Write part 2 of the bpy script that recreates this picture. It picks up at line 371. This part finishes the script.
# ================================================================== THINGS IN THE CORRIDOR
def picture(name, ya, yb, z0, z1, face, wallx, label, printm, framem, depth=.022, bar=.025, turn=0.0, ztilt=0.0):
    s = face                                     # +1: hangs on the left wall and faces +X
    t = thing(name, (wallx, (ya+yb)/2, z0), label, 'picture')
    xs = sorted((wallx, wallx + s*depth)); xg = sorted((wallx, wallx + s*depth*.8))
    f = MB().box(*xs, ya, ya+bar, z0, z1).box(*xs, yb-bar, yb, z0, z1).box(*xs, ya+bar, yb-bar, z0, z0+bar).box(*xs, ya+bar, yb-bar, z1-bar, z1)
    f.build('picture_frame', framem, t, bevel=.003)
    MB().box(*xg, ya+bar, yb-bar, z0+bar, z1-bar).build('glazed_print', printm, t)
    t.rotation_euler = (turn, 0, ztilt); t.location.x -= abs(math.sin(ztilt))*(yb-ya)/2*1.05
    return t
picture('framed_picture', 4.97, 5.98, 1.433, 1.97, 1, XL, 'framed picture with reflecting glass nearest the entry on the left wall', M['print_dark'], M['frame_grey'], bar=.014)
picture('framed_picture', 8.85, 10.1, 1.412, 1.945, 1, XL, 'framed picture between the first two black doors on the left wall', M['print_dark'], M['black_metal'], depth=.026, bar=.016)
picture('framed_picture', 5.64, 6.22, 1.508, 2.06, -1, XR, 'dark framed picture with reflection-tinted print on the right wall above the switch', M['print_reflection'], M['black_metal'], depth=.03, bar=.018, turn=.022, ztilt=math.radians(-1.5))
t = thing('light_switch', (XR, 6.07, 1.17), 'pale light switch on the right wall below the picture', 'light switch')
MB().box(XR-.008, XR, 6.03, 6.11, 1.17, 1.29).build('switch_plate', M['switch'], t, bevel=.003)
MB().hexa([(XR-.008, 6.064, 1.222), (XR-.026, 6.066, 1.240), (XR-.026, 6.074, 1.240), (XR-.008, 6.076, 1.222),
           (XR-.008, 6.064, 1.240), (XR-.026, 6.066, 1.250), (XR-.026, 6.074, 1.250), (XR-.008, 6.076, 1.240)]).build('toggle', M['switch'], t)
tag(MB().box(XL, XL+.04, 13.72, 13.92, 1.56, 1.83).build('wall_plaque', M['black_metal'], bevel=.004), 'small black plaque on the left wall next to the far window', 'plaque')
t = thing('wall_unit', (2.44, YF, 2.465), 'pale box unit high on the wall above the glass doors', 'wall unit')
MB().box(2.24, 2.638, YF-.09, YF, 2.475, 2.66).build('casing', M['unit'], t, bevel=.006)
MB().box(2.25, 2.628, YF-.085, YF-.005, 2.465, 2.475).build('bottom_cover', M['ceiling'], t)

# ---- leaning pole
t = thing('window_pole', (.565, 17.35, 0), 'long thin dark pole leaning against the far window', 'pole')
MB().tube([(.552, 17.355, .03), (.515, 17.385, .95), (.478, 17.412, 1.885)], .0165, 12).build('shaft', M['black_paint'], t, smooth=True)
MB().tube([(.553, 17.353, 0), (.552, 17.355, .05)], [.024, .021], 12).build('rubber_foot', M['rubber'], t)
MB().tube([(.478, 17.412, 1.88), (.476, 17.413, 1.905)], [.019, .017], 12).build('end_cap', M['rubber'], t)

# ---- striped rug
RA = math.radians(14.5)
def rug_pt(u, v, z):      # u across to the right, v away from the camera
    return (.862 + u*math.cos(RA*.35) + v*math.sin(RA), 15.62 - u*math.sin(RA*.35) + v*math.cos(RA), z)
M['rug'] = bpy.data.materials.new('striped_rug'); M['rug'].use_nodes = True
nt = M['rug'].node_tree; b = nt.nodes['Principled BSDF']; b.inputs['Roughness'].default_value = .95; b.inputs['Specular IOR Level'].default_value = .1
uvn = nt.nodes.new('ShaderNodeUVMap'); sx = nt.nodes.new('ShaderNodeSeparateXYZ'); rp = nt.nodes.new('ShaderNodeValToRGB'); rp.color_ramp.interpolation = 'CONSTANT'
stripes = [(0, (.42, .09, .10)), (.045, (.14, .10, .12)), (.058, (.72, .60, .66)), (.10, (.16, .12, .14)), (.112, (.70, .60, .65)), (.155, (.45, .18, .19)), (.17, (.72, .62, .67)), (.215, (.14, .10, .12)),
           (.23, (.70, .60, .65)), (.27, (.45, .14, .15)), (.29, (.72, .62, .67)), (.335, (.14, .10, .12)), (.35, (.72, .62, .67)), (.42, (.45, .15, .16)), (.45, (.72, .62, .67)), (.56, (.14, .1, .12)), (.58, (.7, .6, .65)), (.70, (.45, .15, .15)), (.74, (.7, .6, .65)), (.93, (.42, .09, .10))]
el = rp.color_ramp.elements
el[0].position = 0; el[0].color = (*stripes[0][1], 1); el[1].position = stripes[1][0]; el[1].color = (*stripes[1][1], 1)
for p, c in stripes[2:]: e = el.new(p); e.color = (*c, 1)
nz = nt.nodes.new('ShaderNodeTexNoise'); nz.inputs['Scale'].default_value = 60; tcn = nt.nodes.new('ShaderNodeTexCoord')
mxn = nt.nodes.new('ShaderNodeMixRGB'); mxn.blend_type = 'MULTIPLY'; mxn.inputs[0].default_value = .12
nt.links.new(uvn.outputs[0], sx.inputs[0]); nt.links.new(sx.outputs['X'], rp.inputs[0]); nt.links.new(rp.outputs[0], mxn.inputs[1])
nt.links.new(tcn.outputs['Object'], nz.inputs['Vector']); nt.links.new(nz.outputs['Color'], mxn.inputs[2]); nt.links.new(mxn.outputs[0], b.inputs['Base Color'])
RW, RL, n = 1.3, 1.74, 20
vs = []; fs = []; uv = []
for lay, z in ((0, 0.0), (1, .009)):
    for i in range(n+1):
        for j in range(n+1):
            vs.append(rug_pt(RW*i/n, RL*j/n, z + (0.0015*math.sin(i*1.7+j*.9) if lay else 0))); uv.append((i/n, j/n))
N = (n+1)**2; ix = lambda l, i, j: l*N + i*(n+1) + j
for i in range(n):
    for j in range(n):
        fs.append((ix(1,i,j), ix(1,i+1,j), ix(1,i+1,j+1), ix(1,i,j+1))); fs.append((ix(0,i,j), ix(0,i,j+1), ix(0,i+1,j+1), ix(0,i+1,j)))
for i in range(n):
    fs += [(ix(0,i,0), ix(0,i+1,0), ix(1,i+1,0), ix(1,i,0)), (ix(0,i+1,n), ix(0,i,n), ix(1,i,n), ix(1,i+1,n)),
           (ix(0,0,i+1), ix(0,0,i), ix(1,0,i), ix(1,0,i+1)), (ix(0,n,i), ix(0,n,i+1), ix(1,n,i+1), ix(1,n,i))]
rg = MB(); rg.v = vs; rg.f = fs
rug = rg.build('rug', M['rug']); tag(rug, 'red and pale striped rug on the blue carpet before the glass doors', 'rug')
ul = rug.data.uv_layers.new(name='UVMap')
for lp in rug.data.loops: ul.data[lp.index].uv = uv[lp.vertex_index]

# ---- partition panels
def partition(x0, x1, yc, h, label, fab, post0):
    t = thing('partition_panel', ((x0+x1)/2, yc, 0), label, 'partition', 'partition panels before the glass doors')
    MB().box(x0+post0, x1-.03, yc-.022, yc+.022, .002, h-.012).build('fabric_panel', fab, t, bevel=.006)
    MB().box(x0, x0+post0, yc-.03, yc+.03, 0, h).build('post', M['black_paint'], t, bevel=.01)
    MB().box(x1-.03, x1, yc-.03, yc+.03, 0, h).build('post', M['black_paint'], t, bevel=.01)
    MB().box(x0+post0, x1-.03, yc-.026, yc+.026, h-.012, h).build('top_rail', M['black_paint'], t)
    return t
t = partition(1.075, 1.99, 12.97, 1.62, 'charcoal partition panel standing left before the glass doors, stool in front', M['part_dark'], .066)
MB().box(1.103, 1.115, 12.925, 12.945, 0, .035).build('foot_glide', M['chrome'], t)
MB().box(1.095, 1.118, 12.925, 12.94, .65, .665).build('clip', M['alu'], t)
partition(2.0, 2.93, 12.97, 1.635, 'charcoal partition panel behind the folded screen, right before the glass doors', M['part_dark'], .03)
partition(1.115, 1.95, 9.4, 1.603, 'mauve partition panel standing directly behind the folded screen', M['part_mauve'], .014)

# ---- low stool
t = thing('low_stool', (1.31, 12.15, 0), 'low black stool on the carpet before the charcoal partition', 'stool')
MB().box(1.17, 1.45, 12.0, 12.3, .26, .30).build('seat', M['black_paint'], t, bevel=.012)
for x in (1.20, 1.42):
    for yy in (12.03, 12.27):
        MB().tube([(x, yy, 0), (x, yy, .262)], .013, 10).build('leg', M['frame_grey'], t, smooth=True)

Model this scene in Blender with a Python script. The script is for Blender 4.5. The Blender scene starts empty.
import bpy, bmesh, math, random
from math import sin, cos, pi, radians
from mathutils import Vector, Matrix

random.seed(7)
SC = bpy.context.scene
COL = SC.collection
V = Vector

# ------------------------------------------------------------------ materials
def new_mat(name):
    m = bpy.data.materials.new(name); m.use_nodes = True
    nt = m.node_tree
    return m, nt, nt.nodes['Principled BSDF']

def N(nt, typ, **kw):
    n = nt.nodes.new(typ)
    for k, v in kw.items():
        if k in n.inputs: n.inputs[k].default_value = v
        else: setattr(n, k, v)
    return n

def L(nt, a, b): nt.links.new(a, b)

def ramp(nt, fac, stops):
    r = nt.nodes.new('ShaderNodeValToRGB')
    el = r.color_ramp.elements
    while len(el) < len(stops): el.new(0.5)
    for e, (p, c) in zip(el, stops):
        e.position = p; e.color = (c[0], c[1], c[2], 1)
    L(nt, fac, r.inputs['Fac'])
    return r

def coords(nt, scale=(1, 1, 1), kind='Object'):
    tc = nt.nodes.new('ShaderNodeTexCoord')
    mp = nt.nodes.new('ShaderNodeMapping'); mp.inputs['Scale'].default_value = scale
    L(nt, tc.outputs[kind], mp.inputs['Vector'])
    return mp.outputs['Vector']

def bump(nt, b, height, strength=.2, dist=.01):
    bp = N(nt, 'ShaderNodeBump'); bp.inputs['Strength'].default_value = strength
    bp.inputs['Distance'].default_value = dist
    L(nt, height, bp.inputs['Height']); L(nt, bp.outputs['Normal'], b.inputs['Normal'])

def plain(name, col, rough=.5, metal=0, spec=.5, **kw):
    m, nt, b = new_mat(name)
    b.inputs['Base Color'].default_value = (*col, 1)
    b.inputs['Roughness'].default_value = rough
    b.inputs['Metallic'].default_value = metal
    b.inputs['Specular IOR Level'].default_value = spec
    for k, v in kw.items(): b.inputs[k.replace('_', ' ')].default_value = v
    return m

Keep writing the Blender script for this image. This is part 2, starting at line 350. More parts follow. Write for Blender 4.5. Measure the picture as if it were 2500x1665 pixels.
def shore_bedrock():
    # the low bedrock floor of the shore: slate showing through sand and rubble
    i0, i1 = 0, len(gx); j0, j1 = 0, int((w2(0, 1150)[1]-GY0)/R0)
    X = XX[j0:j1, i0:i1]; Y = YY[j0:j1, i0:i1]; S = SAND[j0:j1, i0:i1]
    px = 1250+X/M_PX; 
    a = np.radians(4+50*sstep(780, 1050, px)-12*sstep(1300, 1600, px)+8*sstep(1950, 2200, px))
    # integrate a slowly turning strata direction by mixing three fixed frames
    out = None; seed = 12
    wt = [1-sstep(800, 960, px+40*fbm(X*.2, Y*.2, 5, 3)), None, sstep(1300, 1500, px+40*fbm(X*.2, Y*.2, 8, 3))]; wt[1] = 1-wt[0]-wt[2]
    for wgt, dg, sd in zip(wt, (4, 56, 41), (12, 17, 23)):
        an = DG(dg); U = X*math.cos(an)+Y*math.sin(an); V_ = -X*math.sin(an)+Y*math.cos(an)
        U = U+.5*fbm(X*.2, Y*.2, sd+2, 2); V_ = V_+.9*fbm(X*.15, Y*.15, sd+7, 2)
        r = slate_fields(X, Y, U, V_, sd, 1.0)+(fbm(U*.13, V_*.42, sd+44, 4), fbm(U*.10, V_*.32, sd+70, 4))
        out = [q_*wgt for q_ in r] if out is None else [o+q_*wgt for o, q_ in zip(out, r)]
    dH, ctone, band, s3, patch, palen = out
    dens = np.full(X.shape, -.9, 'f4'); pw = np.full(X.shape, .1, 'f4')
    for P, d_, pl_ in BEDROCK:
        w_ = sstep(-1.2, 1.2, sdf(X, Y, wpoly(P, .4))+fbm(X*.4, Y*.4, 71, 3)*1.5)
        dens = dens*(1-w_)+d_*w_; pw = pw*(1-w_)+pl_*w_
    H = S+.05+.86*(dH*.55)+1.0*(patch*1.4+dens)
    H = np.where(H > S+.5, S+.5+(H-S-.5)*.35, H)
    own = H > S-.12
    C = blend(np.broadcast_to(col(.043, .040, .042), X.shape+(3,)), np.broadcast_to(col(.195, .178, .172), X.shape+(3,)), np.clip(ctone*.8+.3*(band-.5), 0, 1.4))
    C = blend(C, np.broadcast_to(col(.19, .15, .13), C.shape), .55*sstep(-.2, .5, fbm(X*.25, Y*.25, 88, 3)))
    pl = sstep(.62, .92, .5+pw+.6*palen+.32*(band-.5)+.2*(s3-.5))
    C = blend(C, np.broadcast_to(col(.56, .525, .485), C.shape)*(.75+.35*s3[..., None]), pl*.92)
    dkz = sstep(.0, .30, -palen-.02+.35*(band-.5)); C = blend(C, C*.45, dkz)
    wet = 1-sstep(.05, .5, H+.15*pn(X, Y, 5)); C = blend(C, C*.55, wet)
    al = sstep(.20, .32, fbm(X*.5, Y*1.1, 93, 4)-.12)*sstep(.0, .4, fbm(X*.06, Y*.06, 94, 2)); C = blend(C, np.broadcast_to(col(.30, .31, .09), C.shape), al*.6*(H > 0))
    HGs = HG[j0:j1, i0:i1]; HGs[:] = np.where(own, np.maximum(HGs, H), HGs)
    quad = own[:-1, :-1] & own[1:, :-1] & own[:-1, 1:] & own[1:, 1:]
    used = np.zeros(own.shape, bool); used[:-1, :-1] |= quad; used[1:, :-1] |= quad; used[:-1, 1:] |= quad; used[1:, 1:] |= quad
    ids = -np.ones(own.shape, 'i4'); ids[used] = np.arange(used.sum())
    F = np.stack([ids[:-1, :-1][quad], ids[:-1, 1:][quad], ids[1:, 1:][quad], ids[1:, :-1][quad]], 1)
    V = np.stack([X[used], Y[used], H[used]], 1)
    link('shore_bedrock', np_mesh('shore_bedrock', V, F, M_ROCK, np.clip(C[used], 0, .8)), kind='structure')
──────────
### Work to do:
Write out each line exactly as it appears, from the line with "partition(2.0, 2.93, 12.97, 1.635, 'charcoal" up to and including the line with "partition(1.115, 1.95, 9.4, 1.603, 'mauve".

### Written reply:
partition(2.0, 2.93, 12.97, 1.635, 'charcoal partition panel behind the folded screen, right before the glass doors', M['part_dark'], .03)
partition(1.115, 1.95, 9.4, 1.603, 'mauve partition panel standing directly behind the folded screen', M['part_mauve'], .014)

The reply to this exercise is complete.